En 2003, les observations du rayonnement fossile par le satellite WMAP ont donné une mesure très précise de la composition de l’Univers : 4,6 pour cent de matière ordinaire, 23 pour cent de matière noire exotique et 73 pour cent d’énergie noire.
La constante cosmologique d’Einstein
L’une des explications possibles de la force répulsive qui accélère l’expansion, et qui semble privilégiée par les observations du satellite WMAP, fait appel au concept de constante cosmologique.
Au début de ce siècle, après avoir mis au point sa théorie de la relativité générale, Albert Einstein l’appliqua à l’étude de l’Univers dans son ensemble. A sa grande surprise, il réalisa que dans leur forme initiale les équations de la nouvelle théorie ne permettaient pas à l’Univers d’être statique et invariable dans le temps. Elles ne pouvaient s’accommoder que d’un Univers en expansion ou en contraction. Or, la vision d’un Univers statique était partagée par tous à cette époque.
Einstein, plutôt que d’accepter le nouveau résultat, décida donc de modifier légèrement les équations de la relativité générale en y introduisant un terme supplémentaire appelé la constante cosmologique et noté Λ. Physiquement, ce terme s’interprétait comme une nouvelle force qui tendait à faire se repousser les corps les uns les autres. Einstein régla la constante de façon à ce que cette force de répulsion contrebalance exactement la gravitation. Il obtenait ainsi un Univers statique et invariable dans le temps. Bien sûr, une dizaine d’années plus tard, les observations d’Edwin Hubble montrèrent que l’Univers n’était pas statique mais en expansion et la constante cosmologique perdit sa raison d’être.
La constante cosmologique comme énergie noire
La constante cosmologique fit un retour en force avec la découverte de l’accélération de l’expansion. En effet, cette constante pourrait influencer l’évolution de l’Univers et engendrer des comportements très divers selon sa valeur. L’un des cas les plus intéressants est celui d’une constante cosmologique légèrement supérieure à la valeur initialement utilisée par Einstein. Dans ce cas, l’Univers serait né dans le Big Bang et aurait suivi une expansion ralentie par la gravité, mais l’effet de cette dernière aurait finalement été surmonté par une force de répulsion à grande échelle et l’Univers serait entré dans une phase d’expansion accélérée.

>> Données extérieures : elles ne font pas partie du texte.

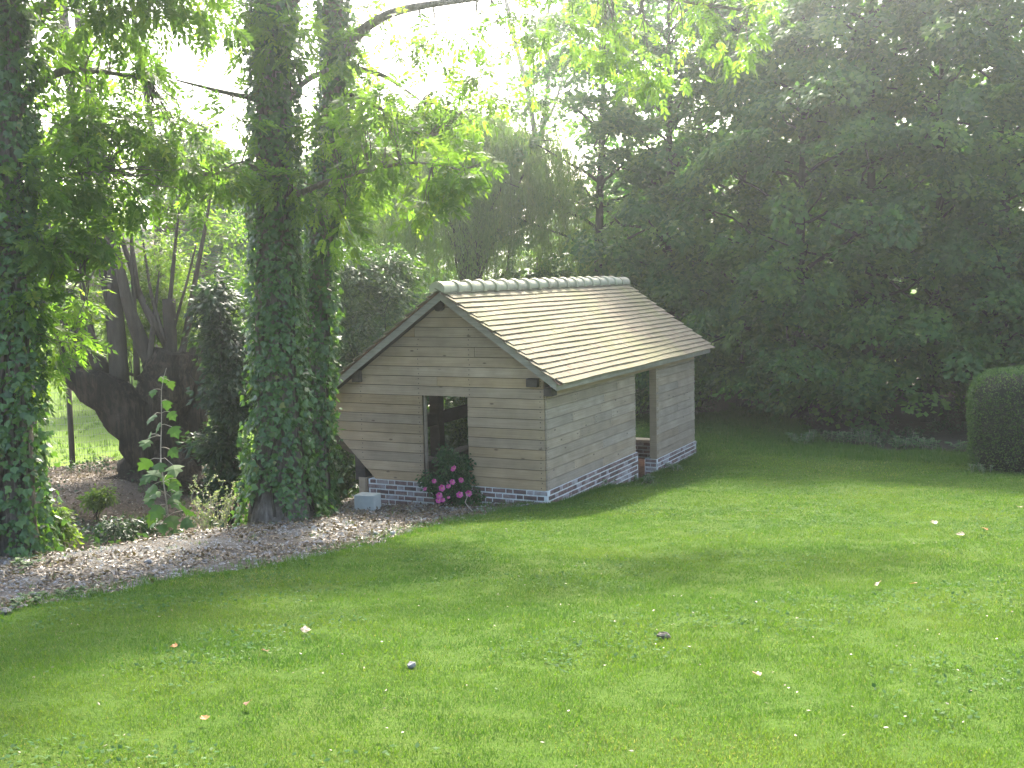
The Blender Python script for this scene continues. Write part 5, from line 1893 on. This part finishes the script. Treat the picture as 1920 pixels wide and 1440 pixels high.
# nettles at the far lawn edge
def weed_clump(name, px, py, s, n, spread, hgt, L, Wd, mat, label, cat, seed, group=None):
    r = rng_(seed)
    b = P3(px, py, s); b[2] = Hz(b)
    root = thing(name, b, label, cat, group)
    fo, stm = MB(), MB()
    for i in range(n):
        p = b + np.array([r.normal() * spread, r.normal() * spread, 0])
        p[2] = Hz(p)
        h = hgt * (.6 + .5 * r.random())
        q = p + np.array([r.normal() * .06, r.normal() * .06, h])
        stm.tube(curve(p, q, 4, 0, .02, r), .004, 4, cap=False)
        m_ = 16
        t = .25 + .75 * r.random(m_)
        B = p + (q - p) * t[:, None]
        th = r.random(m_) * 2 * PI
        ax = unit(np.stack([np.cos(th), np.sin(th), -.15 + .25 * r.random(m_)], 1))
        fo.kites(B, ax, side_of(ax, unit(np.array([0, 0, 1.0]) + r.normal(size=(m_, 3)) * .25)), L * (.6 + .6 * r.random(m_)), Wd, .1, np.clip(.5 + r.normal(size=m_) * .25, 0, 1))
    part('stems', stm, M['twig'], root)
    part('foliage', fo, M[mat], root, tint=True, kind='stuff')
NL = ['pale nettle clump nearest the shed along the far lawn edge', 'low nettle clump second from the shed along the far lawn edge', 'tallest nettle clump at the middle of the far lawn edge',
      'nettle clump third from the hedge along the far lawn edge', 'nettle clump second from the hedge along the far lawn edge', 'nettle clump nearest the hedge along the far lawn edge']
for i, (px, py, s, n, sp) in enumerate(((1505, 838, 25.6, 10, .18), (1572, 834, 25.6, 16, .30), (1628, 840, 25.0, 9, .16), (1680, 845, 24.6, 10, .18), (1738, 844, 24.2, 12, .22), (1810, 848, 23.4, 7, .16))):
    weed_clump('nettle_clump', px, py, s, n, sp, .26 if i != 2 else .36, .13, .06, 'nettle', NL[i], 'plant', 500 + i, 'nettles along the far lawn edge')
for i, (px, py, s, lb) in enumerate(((1770 + 70, 884, 20.4, 'small pale weed in the grass at the left foot of the clipped hedge'), (1205, 905, 20.4, 'leafy weed at the doorway corner of the brick footing'), (1265, 880, 22.0, 'weed with thin pale stems against the brick pier right of the doorway'), (1120, 916, 19.2, 'low weed against the middle of the brick footing'))):
    weed_clump('weed', px, py, s, 9, .14, .16, .07, .04, 'nettle', lb, 'plant', 520 + i)
for i, (px, py, s, lb) in enumerate(((120, 1122, 9.6, 'round leaved weed at the lawn edge near the left border of the picture'), (75, 1135, 9.2, 'small weed in the gravel nearest the left border'), (40, 1070, 11.6, 'green weed tuft at the foot of the left ivy trunk'), (590, 965, 16.2, 'weed tuft at the foot of the slimmer ivy trunk'))):
    weed_clump('weed', px, py, s, 8, .10, .09, .055, .04, 'sycamore', lb, 'plant', 530 + i)

# fallen leaves and flat stones one can pick out on the lawn
def ground_px(px, py):
    for s in np.arange(3.5, 30, .03):
        p = P3(px, py, s)
        if p[2] < Hz(p):
            return p
    return P3(px, py, 20)
leafM = {}
def fallen_mat(nm, c):
    return leaf_mat(nm, [(0, tuple(v * .8 for v in c)), (1, c)], .2)
leafM['orange'] = fallen_mat('orange fallen leaf', (0.36, 0.15, 0.04))
leafM['pale'] = fallen_mat('pale fallen leaf', (0.32, 0.255, 0.18))
leafM['brown'] = fallen_mat('brown fallen leaf', (0.24, 0.13, 0.075))
def fallen(px, py, size, col, label, seed, group=None):
    r = rng_(seed)
    p = ground_px(px, py)
    mb = MB()
    out = [(0, .0), (.10, .30), (.30, .50), (.36, .28), (.62, .38), (.66, .20), (1.0, 0)]
    pts = out + [(a, -b) for a, b in out[-2:0:-1]]
    v = [[-.08 * size, 0, 0]] + [[(a - .5) * size, b * size, (.35 * abs(b) ** 1.5 + r.normal() * .05) * size] for a, b in pts]
    n = len(pts)
    mb.add(v, None, [[0, i + 1, (i + 1) % n + 1] for i in range(n)])
    mb.tint = [np.full(len(v), r.random(), np.float32)]
    o = bpy.data.objects.new('fallen_leaf', mb.mesh('fallen_leaf', leafM[col], tint=True))
    o.location = (float(p[0]), float(p[1]), Hz(p) + .045)
    o.rotation_euler = (r.normal() * .25, r.normal() * .25, r.random() * 6)
    link(o)
    tag(o, label, 'fallen leaf', group)
fallen(383, 1362, .055, 'orange', 'bright orange fallen leaf low on the left of the lawn', 1)
fallen(326, 1224, .055, 'orange', 'orange fallen leaf beside the shaded corner of the lawn', 2)
fallen(500, 1233, .06, 'brown', 'reddish fallen leaf on the lawn right of the orange leaf', 3)
fallen(573, 1191, .085, 'pale', 'curled pale fallen leaf on the lawn below the gravel path', 4)
fallen(465, 1335, .06, 'brown', 'brown fallen leaf near the bright orange leaf', 5)
fallen(1752, 986, .11, 'pale', 'curled pale leaf with brown edge on the lawn below the hedge', 6)
fallen(1800, 1009, .10, 'pale', 'star shaped pale leaf on the lawn below the hedge', 7)
fallen(1845, 998, .09, 'orange', 'orange brown leaf farthest right on the lawn', 8)
fallen(1646, 1105, .08, 'pale', 'pale ragged leaf on the right middle of the lawn', 9)
fallen(1714, 1104, .08, 'brown', 'pinkish brown leaf right of the pale ragged leaf', 10)
fallen(1912, 957, .10, 'pale', 'pale leaf on the lawn at the right border under the hedge', 11)
fallen(1418, 1277, .06, 'brown', 'dark brown leaf left of the clover hollow in the foreground', 12)
rock('lawn_stone', (*ground_px(1243, 1197)[:2], Hz(ground_px(1243, 1197)) + .02), (.045, .04, .022), 21, 'dark stone in the middle right of the lawn', 'stone', mat='coping_dark')
rock('lawn_stone', (*ground_px(772, 1253)[:2], Hz(ground_px(772, 1253)) + .02), (.035, .028, .018), 22, 'grey stone on the lawn in the lower middle', 'stone')
for i, (px, py, lb) in enumerate(((700, 1002, 'largest white flint at the lawn side of the gravel'), (290, 1010, 'white flint on the gravel crest below the sapling'), (278, 1057, 'flat pale flint in the middle of the gravel'), (12, 1152, 'long white flint at the lawn edge near the left border'), (140, 1035, 'white flint on the crest right of the left ivy trunk'), (737, 1004, 'white flint just right of the largest flint'))):
    p = ground_px(px, py)
    rock('flint', (p[0], p[1], Hz(p) + .02), (.07 - .008 * i, .045, .03), 30 + i, lb, 'stone', 'white flints on the gravel')

# ------------------------------------------------------------------ haze, added to imitate a veil of lens flare
def haze():
    me = bpy.data.meshes.new('haze')
    mb = MB()
    R = np.stack([RIGHT, FWH, np.array([0, 0, 1.0])], 1)
    mb.box((-330, -60, -3.5), (330, 520, 22.0), R, np.array([CAM[0], CAM[1], 0]))
    m = bpy.data.materials.new('thin haze')
    m.use_nodes = True
    n = m.node_tree.nodes
    n.remove(n['Principled BSDF'])
    v = n.new('ShaderNodeVolumePrincipled')
    v.inputs['Color'].default_value = (0.86, 0.95, 0.95, 1)
    v.inputs['Density'].default_value = HAZE_DENSITY
    v.inputs['Anisotropy'].default_value = 0.85
    m.node_tree.links.new(v.outputs[0], n['Material Output'].inputs['Volume'])
    o = bpy.data.objects.new('haze', mb.mesh('haze', m))
    link(o)
    o['kind'] = 'stuff'
    o['label'] = 'thin pale haze volume added to imitate a lens flare veil'
haze()
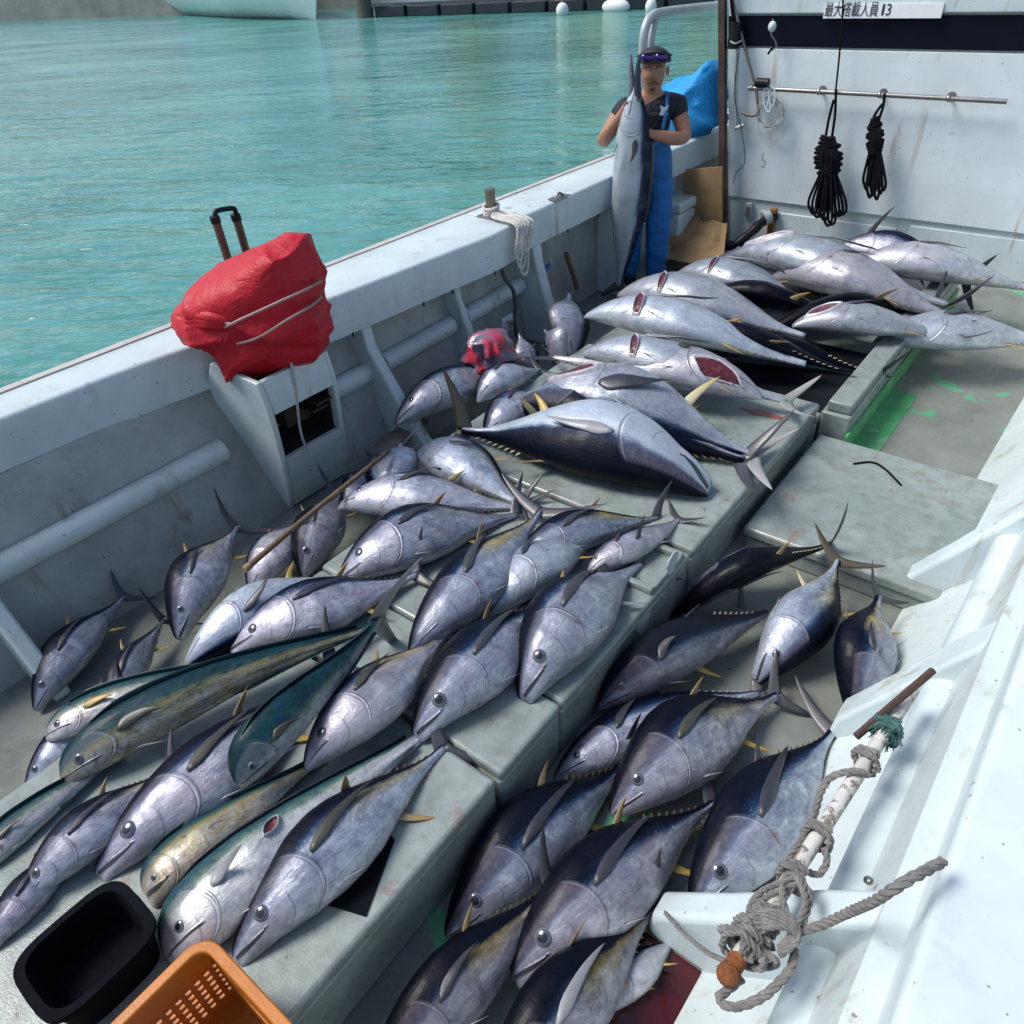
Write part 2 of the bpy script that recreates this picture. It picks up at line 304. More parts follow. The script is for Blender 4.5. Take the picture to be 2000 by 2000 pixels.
class MB:
    """collects shapes given in world coordinates; build() links them as one mesh object, origin at `org`"""
    def __init__(s): s.V = []; s.F = []
    def add(s, V, Fc):
        k = len(s.V); s.V += [Vector(v) for v in V]; s.F += [tuple(i + k for i in f) for f in Fc]; return s
    def box(s, a, b, R=None, c=None):
        x0, y0, z0 = a; x1, y1, z1 = b
        V = [Vector(p) for p in ((x0, y0, z0), (x1, y0, z0), (x1, y1, z0), (x0, y1, z0), (x0, y0, z1), (x1, y0, z1), (x1, y1, z1), (x0, y1, z1))]
        if R is not None: V = [R @ (v - c) + c for v in V]
        return s.add(V, [(0, 3, 2, 1), (4, 5, 6, 7), (0, 1, 5, 4), (1, 2, 6, 5), (2, 3, 7, 6), (3, 0, 4, 7)])
    def prism(s, poly, d):           # polygon (list of points) swept along vector d
        n = len(poly); d = Vector(d); A = [Vector(p) for p in poly]
        return s.add(A + [p + d for p in A], [tuple(range(n))[::-1], tuple(range(n, 2 * n))] + [(i, (i + 1) % n, (i + 1) % n + n, i + n) for i in range(n)])
    def loft(s, rings, cap=True, closed=True):
        n = len(rings[0]); V = [p for r in rings for p in r]; Fc = []
        for j in range(len(rings) - 1):
            for i in range(n if closed else n - 1):
                a = j * n + i; b = j * n + (i + 1) % n; Fc.append((a, b, b + n, a + n))
        if cap: Fc += [tuple(range(n))[::-1], tuple(range(len(V) - n, len(V)))]
        return s.add(V, Fc)
    def tube(s, pts, r, seg=8, cap=True, spl=True):
        P = spline(pts) if spl and len(pts) > 2 else [Vector(p) for p in pts]
        rr = (lambda t: r) if not callable(r) else r
        rings = []; up = None
        for i, p in enumerate(P):
            t = (P[min(i + 1, len(P) - 1)] - P[max(i - 1, 0)]).normalized()
            if up is None: up = t.orthogonal().normalized()
            up = (up - t * up.dot(t)); up = up.normalized() if up.length > 1e-6 else t.orthogonal().normalized()
            w = t.cross(up); q = rr(i / max(1, len(P) - 1))
            rings.append([p + (up * math.cos(a) + w * math.sin(a)) * q for a in [2 * math.pi * k / seg for k in range(seg)]])
        return s.loft(rings, cap)
    def rope(s, pts, r, pitch=None, seg=6, step=None):   # three laid strands
        pitch = pitch or r * 7; P = spline(pts, 24)
        L = [0]
        for a, b in zip(P, P[1:]): L.append(L[-1] + (b - a).length)
        m = max(8, int(L[-1] / (step or pitch / 7))); Q = []
        k = 0
        for i in range(m + 1):
            d = L[-1] * i / m
            while k < len(L) - 2 and L[k + 1] < d: k += 1
            f = (d - L[k]) / max(1e-9, L[k + 1] - L[k]); Q.append(P[k].lerp(P[k + 1], min(1, f)))
        up = None; fr = []
        for i, p in enumerate(Q):
            t = (Q[min(i + 1, m)] - Q[max(i - 1, 0)]).normalized()
            if up is None: up = t.orthogonal().normalized()
            up = (up - t * up.dot(t)).normalized(); fr.append((up.copy(), t.cross(up)))
        for c in range(3):
            pts2 = []
            for i, p in enumerate(Q):
                a = 2 * math.pi * (L[-1] * i / m / pitch + c / 3); pts2.append(p + (fr[i][0] * math.cos(a) + fr[i][1] * math.sin(a)) * r * .5)
            s.tube(pts2, r * .56, seg, spl=False)
        return s
    def sphere(s, c, r, nu=14, nv=10, M=None):
        r = Vector(r) if not isinstance(r, (int, float)) else Vector((r, r, r)); c = Vector(c); V = [Vector((0, 0, r.z))]
        for j in range(1, nv):
            a = math.pi * j / nv
            V += [Vector((r.x * math.sin(a) * math.cos(2 * math.pi * i / nu), r.y * math.sin(a) * math.sin(2 * math.pi * i / nu), r.z * math.cos(a))) for i in range(nu)]
        V.append(Vector((0, 0, -r.z))); Fc = [(0, 1 + i, 1 + (i + 1) % nu) for i in range(nu)]
        for j in range(nv - 2):
            for i in range(nu):
                a = 1 + j * nu + i; b = 1 + j * nu + (i + 1) % nu; Fc.append((a, a + nu, b + nu, b))
        e = len(V) - 1; k = e - nu; Fc += [(k + i, e, k + (i + 1) % nu) for i in range(nu)]
        return s.add([(M @ v if M is not None else v) + c for v in V], Fc)
    def build(s, name, mat, parent=None, org=None, smooth=False, bevel=0, seg=2, sharp=40):
        if parent is not None: org = parent.matrix_world.translation
        elif org is None:
            org = Vector((sum(v.x for v in s.V) / len(s.V), sum(v.y for v in s.V) / len(s.V), min(v.z for v in s.V)))
        inv = (parent.matrix_world if parent is not None else Matrix.Translation(org)).inverted()
        me = mesh(name, [inv @ v for v in s.V], s.F)
        bm = bmesh.new(); bm.from_mesh(me); fix(bm); bm.to_mesh(me); bm.free()
        o = link(name, me, mat, parent)
        if parent is None: o.location = org
        if bevel:
            md = o.modifiers.new('bevel', 'BEVEL'); md.width = bevel; md.segments = seg; md.limit_method = 'ANGLE'; md.angle_limit = math.radians(35)
        if smooth or bevel:
            me.shade_smooth()
            try: me.set_sharp_from_angle(angle=math.radians(sharp if not bevel else 60))
            except Exception: pass
        return o
def spline(pts, sub=8):
    P = [Vector(p) for p in pts]; out = []
    for i in range(len(P) - 1):
        a, b, c, d = P[max(i - 1, 0)], P[i], P[i + 1], P[min(i + 2, len(P) - 1)]
        for k in range(sub):
            t = k / sub
            out.append(.5 * ((2 * b) + (c - a) * t + (2 * a - 5 * b + 4 * c - d) * t * t + (3 * b - a - 3 * c + d) * t ** 3))
    return out + [P[-1]]

# ------------------------------------------------------------------ fish builder
def prof(pts):
    x, y = zip(*pts); X = np.linspace(0, 1, 401); v = np.interp(X, x, y)
    k = np.exp(-np.linspace(-2, 2, 25) ** 2); k /= k.sum()
    sm = np.convolve(np.pad(v, 12, 'edge'), k, 'valid'); w = np.clip(X / .06, 0, 1)
    return sm * w + v * (1 - w)
PX = np.linspace(0, 1, 401)
SHAPES = {
 'tuna': dict(up=prof([(0, .04), (.012, .085), (.05, .165), (.10, .25), (.17, .34), (.26, .43), (.36, .492), (.44, .5), (.53, .47), (.62, .395), (.71, .29), (.80, .18), (.88, .095), (.94, .055), (1, .05)]),
              lo=prof([(0, .04), (.012, .075), (.05, .14), (.10, .225), (.17, .32), (.26, .42), (.36, .488), (.45, .5), (.55, .455), (.64, .36), (.73, .25), (.82, .15), (.90, .08), (.95, .055), (1, .05)]),
              w=prof([(0, .025), (.012, .06), (.06, .14), (.12, .215), (.2, .285), (.32, .335), (.45, .335), (.6, .265), (.72, .18), (.84, .095), (.92, .06), (1, .045)])),
 'slim': dict(up=prof([(0, .04), (.01, .08), (.05, .2), (.12, .34), (.22, .45), (.35, .5), (.5, .49), (.62, .41), (.74, .29), (.85, .17), (.93, .09), (1, .06)]),
              lo=prof([(0, .04), (.01, .08), (.05, .19), (.12, .32), (.22, .44), (.36, .5), (.5, .47), (.62, .38), (.74, .26), (.85, .15), (.93, .08), (1, .06)]),
              w=prof([(0, .03), (.05, .18), (.12, .3), (.25, .4), (.42, .41), (.6, .32), (.76, .19), (.9, .09), (1, .05)])),
 'mahi': dict(up=prof([(0, .10), (.01, .24), (.03, .36), (.06, .44), (.11, .49), (.2, .5), (.32, .47), (.48, .39), (.64, .28), (.8, .17), (.92, .10), (1, .09)]),
              lo=prof([(0, .10), (.01, .20), (.04, .29), (.09, .38), (.16, .45), (.28, .49), (.42, .44), (.58, .33), (.74, .21), (.88, .12), (1, .09)]),
              w=prof([(0, .06), (.02, .16), (.08, .27), (.18, .33), (.32, .34), (.5, .27), (.7, .17), (.88, .08), (1, .05)])),
 'wahoo': dict(up=prof([(0, .06), (.05, .2), (.12, .34), (.22, .45), (.35, .5), (.55, .49), (.7, .4), (.82, .27), (.92, .14), (1, .09)]),
               lo=prof([(0, .06), (.05, .2), (.12, .35), (.22, .47), (.38, .5), (.55, .48), (.7, .37), (.82, .24), (.92, .12), (1, .09)]),
               w=prof([(0, .05), (.06, .2), (.15, .34), (.3, .42), (.5, .42), (.7, .3), (.85, .16), (1, .06)])),
}
def sst(x, a, b):
    t = np.clip((x - a) / (b - a), 0, 1); return t * t * (3 - 2 * t)
US = np.concatenate([np.linspace(0, .05, 10)[:-1], np.linspace(.05, .42, 50)[:-1], np.linspace(.42, 1, 32)])
NV = 44
def blade(fn, th, ns=11, nt=5):
    """closed fin: fn(s,t) -> (point, normal), s root..tip, t -1..1 across"""
    V = []; UV = []
    for sd in (1, -1):
        for i in range(ns):
            s = i / (ns - 1)
            for j in range(nt):
                t = -1 + 2 * j / (nt - 1); p, n = fn(s, t)
                V.append(p + n * (sd * .5 * (th * (1 - .8 * s) * (1 - t * t) + .0006))); UV.append((s, (t + 1) / 2))
    Fc = []; o = ns * nt
    for i in range(ns - 1):
        for j in range(nt - 1):
            a = i * nt + j; Fc += [(a, a + 1, a + nt + 1, a + nt), (o + a, o + a + nt, o + a + nt + 1, o + a + 1)]
        a = i * nt; Fc.append((a, a + nt, o + a + nt, o + a)); a += nt - 1; Fc.append((a, o + a, o + a + nt, a + nt))
    for j in range(nt - 1):
        Fc.append((j, o + j, o + j + 1, j + 1)); a = (ns - 1) * nt + j; Fc.append((a, a + 1, o + a + 1, o + a))
    return V, Fc, UV
def join(parts):
    V, Fc, UV = [], [], []
    for v, f, u in parts:
        k = len(V); V += v; Fc += [tuple(i + k for i in q) for q in f]; UV += u
    return V, Fc, UV
FISH = []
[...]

Ce cas de figure correspond bien aux observations actuelles et le concept de constante cosmologique est donc revenu sur le devant de la scène, même s’il n’apporte guère de réponse quant à la nature physique de l’énergie noire. Les observations de WMAP ont en particulier montré que l’énergie noire s’apparentait plus à une constante cosmologique qu’à certaines autres hypothèses avancées pour expliquer l’énergie noire.